Background Information
Many of the claims, values, and recommended behaviors made by advertisers are in conflict with Biblical truth. For example, some advertisements encourage the reader to be selfish, lustful, irresponsible, or promise “heaven on earth” or even spiritual knowledge through the use of a product. Many advertisements promote self indulgence, offer happiness through consumption, and proclaim a life without rules, all for the sake of selling something.
Assignment
For this assignment, find fourteen advertisements that are in clear conflict with some Biblical truth, and for each advertisement, find one or more verses that reveal this. Create a notebook or presentation folder which presents the advertisement on the right side and a page with the verse or verses on the left side. Add a sentence or two of commentary to explain the conflict in each case, if necessary.
(maximum extra credit: 15 points)
Example
Advertisement: seated on a brightly colored couch in a dark room is a sleazy-looking woman in a short skirt staring at the viewer. The woman is smoking a cigarette and holding a martini glass.

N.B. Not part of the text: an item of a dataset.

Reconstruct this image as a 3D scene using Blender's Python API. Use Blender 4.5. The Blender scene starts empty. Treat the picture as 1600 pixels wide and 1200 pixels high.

Caption: “What you’re looking for.”
Product: Camel cigarettes.
Biblical verses:
Seek the Lord, all you humble of the land, you who do what he commands. Seek righteousness, seek humility; perhaps you will be sheltered on the day of the Lord’s anger. –Zephaniah 2:3
For here we do not have an enduring city, but we are looking for the city that is to come. –Hebrews 13:14
Comments:
“What we are looking for” as Christians is not meaningless sex with drunken women, nor even the mind-altering effects of alcohol or the “pleasure” of smoking. (It seems to me a self-condemnation of this product that it is advertised this way.) What we are looking for, as revealed in the texts above, is something of higher value, both in our personal lives (humility, righteousness) and our spiritual beings (the enduring city of God).